In connection with the Company’s initial analysis of the impact of the Tax Act, a discrete tax expense of approximately $24.9 million has been recorded in the period ending December 31, 2017. This amount consists of an expense resulting from the re-measurement of deferred tax assets and liabilities for the corporate tax rate reduction of approximately $18.7 million and an expense related to the inclusion of foreign earnings of approximately $6.2 million. The Company has not completed its accounting for the income tax effects of certain elements of the Tax Act; however, reasonable estimates were made in order to record provisional adjustments for areas where analysis is not yet complete. The tax expense of approximately $18.7 million related to the re-measurement of the Company’s deferred tax assets and liabilities from the enacted corporate tax rate reduction may be affected by other analyses related to the Tax Act, including but not limited to the transition tax, expenditures that qualify for immediate expensing and the state tax effect of adjustments made to federal temporary differences. Additionally, in calculating the approximate tax expense of $6.2 million related to the inclusion of foreign earnings, the Company is required to determine various components including the amount of accumulated and current earnings and profits of its foreign subsidiaries, the amount of foreign income taxes paid on these earnings, and the cash and equivalents held by its foreign subsidiaries at various prescribed measurement dates. The Company has made a reasonable estimate of this expense and will continue to gather additional information to more precisely compute the expense. The Company is also in the process of evaluating its permanent reinvestment assertions since the Tax Act may provide opportunity to repatriate overseas cash to the U.S. at a lower tax cost. There is a dividends received deduction available for certain foreign distributions under the Tax Act, but certain foreign earnings remain subject to withholding taxes upon repatriation. As of December 31, 2017, the Company has analyzed its global working capital and cash requirements and the potential tax liabilities attributable to a repatriation. The Company removed its permanent reinvestment assertion on approximately $25 million of its foreign earnings, recorded the estimated tax impact in its financial statements, and continues to evaluate its cash needs and strategic opportunities to repatriate cash.
The Company was able to make a reasonable estimate of the tax effects of the repatriation of those earnings, and the provisional estimate has been recorded in the financial statements including withholding taxes and currency gain on previously taxed earnings. The Company will continue to gather additional information to more precisely compute the tax impact.
For the remainder of its foreign earnings, approximately $95 million, the Company has yet to determine whether it intends to change its prior assertion and repatriate earnings. Accordingly, deferred taxes attributable to its investments in its foreign subsidiaries have not yet been recorded.
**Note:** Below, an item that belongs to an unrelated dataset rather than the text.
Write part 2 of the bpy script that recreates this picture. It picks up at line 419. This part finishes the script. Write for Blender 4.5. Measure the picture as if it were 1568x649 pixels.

The tax effects of any change in the Company’s prior assertion will be recorded in the period that analysis is completed and a reasonable estimate is able to be calculated, and any unrecognized deferred tax liability for temporary differences related to our foreign investments will be disclosed if practicable.
When calculating the income tax provision, the Company uses an estimate of the annual effective tax rate based upon information known at each interim period. The actual effective tax rate is adjusted each quarter based upon changes to the forecast as compared to the beginning of the fiscal year and each following interim period. 
The effective tax rate for the second quarter of fiscal 2018 was 234.2%, compared to 26.1% for the same period last year. The effective tax rate for the first six months of fiscal 2018 was (252.8)%, compared to (307.6)% for the same period of fiscal 2017. The Company’s fiscal year 2018 tax rates reflect the estimated impact of the Tax Act, including the aforementioned cost of approximately $18.7 million resulting from the re-measurement of the Company’s deferred tax assets and liabilities as of the second quarter of fiscal 2018 and tax expense related to the inclusion of foreign earnings of approximately $6.2 million. Also as a result of the Tax Act, the Company will be subject to a U.S. federal statutory corporate income tax rate of 28% for the fiscal year ending July 1, 2018 and a U.S. federal statutory corporate income tax rate of 21% in future fiscal years.

The effective tax rates for the second quarter and first six months of fiscal 2017 were primarily driven by the reversal of previously recorded reserves as the result of the effective settlement of the Company’s IRS audit for its fiscal years 2010 and 2013 consolidated income tax returns in the amount of approximately $3.9 million and the establishment of a valuation allowance against the deferred tax assets of the Company’s Brazilian subsidiary in the amount of approximately $2.7 million.